STATED GOAL
Each line of the data that includes the string "Python" is to be copied out.

EXERCISE INPUT
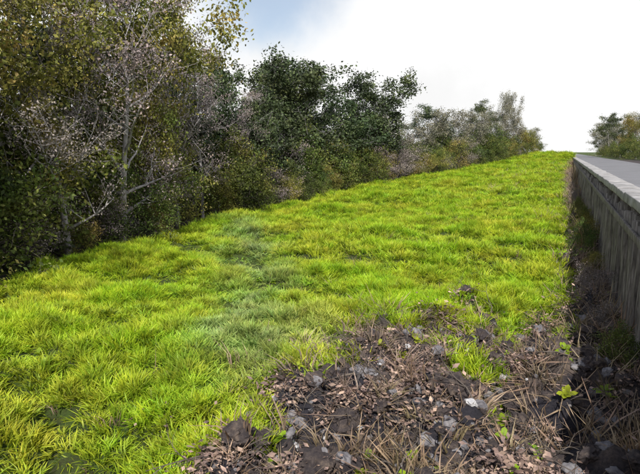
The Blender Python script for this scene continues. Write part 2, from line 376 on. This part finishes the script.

* * *

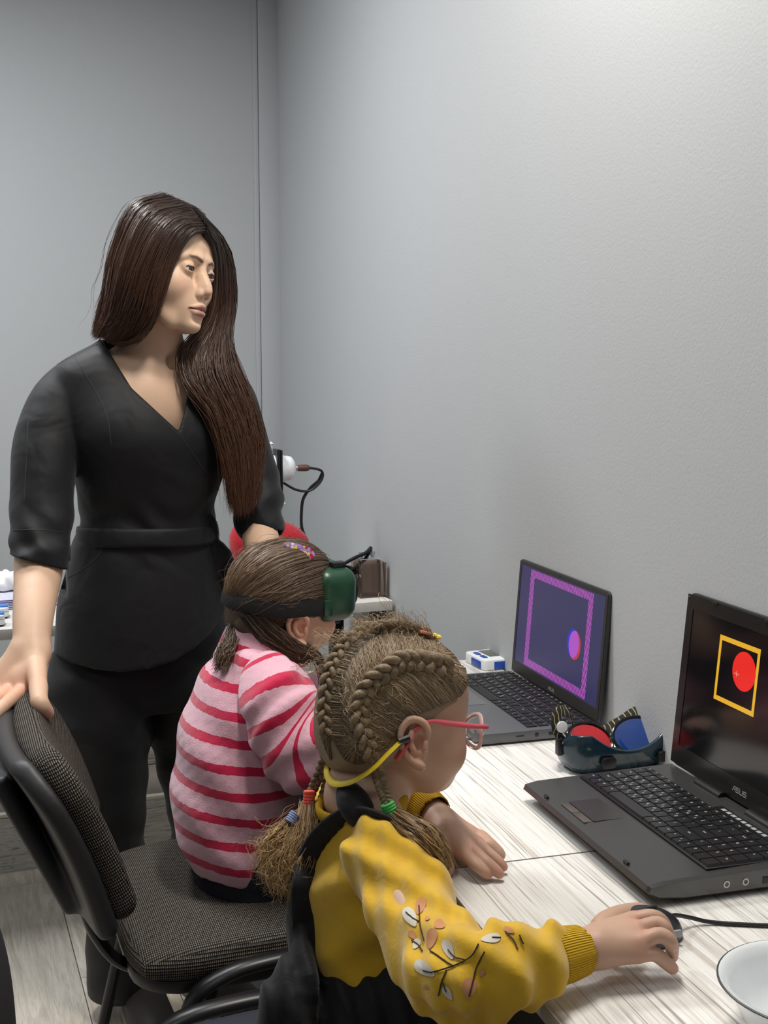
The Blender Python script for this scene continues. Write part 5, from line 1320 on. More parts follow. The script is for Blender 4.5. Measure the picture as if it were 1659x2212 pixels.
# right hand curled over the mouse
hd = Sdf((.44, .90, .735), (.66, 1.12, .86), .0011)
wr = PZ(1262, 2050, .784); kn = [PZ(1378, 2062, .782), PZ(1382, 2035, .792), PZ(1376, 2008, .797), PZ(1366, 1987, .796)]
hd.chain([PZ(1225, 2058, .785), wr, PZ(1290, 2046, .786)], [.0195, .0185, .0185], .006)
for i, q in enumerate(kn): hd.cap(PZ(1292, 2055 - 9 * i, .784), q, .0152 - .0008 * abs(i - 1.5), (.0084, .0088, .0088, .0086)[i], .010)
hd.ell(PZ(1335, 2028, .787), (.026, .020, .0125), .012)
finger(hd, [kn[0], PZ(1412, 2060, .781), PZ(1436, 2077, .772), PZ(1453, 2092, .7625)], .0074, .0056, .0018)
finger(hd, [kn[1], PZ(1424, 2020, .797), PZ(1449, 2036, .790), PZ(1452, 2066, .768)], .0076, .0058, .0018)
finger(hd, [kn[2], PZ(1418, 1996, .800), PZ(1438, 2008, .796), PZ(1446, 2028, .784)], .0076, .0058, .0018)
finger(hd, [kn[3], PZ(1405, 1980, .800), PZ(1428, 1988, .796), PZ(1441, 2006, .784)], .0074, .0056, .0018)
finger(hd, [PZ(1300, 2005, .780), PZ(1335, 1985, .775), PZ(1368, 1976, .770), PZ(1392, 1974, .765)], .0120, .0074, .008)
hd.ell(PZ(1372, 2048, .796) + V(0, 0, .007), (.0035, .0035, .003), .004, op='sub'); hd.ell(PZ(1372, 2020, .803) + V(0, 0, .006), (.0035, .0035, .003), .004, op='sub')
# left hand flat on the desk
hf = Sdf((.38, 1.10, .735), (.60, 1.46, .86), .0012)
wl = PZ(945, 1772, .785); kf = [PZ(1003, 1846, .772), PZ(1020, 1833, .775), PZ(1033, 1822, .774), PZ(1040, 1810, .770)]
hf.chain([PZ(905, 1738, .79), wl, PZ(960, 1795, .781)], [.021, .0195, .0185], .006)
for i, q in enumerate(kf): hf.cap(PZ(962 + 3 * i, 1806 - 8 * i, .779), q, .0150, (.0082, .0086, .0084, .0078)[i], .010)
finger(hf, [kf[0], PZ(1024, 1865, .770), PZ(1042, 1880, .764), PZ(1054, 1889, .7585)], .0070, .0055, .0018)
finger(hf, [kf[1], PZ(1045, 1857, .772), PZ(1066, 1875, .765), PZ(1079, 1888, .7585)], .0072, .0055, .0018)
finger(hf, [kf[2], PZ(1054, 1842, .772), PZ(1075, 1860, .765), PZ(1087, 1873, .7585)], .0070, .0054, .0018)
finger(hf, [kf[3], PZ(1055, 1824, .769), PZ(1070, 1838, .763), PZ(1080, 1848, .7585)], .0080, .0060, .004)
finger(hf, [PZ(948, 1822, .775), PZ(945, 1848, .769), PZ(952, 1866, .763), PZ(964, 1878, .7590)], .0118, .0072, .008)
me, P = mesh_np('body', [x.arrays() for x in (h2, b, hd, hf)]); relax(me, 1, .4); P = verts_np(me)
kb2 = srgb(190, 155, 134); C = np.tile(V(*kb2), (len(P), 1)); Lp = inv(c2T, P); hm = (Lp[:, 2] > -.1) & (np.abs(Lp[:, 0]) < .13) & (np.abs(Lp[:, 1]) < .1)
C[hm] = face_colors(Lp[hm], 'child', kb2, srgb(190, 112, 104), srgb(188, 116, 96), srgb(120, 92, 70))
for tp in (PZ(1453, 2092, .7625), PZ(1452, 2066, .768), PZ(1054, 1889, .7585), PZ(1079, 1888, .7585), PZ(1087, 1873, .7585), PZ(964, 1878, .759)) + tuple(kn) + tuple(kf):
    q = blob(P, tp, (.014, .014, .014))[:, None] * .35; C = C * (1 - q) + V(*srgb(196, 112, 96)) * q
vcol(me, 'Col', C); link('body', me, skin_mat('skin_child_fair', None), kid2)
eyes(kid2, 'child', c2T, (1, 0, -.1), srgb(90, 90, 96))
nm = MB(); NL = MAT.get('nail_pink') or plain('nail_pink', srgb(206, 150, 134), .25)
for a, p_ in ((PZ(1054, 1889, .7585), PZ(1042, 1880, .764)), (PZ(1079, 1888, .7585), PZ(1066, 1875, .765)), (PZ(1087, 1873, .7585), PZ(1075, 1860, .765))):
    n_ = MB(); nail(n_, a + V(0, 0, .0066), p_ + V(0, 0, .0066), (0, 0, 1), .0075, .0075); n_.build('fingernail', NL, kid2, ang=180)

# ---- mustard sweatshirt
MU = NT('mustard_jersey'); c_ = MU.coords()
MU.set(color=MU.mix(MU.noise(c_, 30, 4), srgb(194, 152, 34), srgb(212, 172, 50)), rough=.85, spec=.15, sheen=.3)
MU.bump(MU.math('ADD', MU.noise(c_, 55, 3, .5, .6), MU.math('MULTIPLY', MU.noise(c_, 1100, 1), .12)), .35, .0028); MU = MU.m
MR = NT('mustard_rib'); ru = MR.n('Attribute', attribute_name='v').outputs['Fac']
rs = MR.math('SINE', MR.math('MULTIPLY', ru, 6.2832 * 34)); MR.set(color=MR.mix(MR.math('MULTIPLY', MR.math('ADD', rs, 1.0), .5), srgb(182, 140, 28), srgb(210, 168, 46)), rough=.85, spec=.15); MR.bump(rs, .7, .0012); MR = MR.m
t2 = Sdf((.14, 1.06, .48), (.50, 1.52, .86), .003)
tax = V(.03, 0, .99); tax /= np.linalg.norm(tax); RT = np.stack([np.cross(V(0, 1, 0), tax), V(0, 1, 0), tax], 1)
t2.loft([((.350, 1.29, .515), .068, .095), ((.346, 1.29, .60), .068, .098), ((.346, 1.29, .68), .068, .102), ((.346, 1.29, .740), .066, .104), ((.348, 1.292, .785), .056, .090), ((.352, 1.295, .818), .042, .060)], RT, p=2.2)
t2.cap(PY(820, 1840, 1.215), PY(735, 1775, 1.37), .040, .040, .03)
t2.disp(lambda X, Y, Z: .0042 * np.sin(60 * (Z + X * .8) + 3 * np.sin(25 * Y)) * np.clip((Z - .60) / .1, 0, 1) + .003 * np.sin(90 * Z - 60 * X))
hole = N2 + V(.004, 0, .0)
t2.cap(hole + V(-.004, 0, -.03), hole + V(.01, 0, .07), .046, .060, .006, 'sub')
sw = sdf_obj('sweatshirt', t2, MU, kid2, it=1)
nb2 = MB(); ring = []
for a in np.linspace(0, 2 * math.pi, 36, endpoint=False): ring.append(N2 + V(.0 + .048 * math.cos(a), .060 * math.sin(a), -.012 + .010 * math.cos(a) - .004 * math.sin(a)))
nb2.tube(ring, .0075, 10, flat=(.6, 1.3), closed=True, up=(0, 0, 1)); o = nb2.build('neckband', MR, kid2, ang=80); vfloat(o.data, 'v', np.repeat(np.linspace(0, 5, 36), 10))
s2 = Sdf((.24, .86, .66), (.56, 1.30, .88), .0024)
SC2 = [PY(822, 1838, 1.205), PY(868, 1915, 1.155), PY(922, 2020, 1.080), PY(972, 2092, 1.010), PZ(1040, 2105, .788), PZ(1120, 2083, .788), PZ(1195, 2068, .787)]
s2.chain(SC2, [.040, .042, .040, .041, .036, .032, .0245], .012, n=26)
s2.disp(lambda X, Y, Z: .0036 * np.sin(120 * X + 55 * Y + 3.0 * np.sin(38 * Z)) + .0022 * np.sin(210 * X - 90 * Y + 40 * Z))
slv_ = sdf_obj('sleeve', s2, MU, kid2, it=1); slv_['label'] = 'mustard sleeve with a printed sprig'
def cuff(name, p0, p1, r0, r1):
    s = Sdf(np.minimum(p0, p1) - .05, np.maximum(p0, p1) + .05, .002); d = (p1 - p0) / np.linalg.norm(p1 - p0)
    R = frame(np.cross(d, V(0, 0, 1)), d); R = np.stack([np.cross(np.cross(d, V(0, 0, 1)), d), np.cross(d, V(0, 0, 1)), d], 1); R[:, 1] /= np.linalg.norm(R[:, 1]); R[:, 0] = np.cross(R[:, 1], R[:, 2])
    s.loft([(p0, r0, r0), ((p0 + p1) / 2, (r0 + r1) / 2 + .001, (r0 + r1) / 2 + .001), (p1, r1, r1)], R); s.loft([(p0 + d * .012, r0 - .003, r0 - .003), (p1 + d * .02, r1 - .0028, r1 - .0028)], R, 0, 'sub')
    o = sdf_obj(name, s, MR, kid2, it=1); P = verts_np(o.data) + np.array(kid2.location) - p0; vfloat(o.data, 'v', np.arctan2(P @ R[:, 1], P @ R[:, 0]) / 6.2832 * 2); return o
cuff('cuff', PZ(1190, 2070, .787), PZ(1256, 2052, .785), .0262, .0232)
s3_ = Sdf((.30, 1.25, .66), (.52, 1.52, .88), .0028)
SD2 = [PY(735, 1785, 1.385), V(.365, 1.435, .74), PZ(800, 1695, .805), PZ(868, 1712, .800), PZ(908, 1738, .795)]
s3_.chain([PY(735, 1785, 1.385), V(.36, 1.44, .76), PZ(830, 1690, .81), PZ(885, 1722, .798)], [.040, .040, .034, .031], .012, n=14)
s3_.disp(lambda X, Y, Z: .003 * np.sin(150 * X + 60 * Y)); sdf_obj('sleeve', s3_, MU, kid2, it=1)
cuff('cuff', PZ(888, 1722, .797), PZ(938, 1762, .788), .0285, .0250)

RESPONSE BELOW
The Blender Python script for this scene continues. Write part 2, from line 376 on. This part finishes the script.
The Blender Python script for this scene continues. Write part 5, from line 1320 on. More parts follow. The script is for Blender 4.5. Measure the picture as if it were 1659x2212 pixels.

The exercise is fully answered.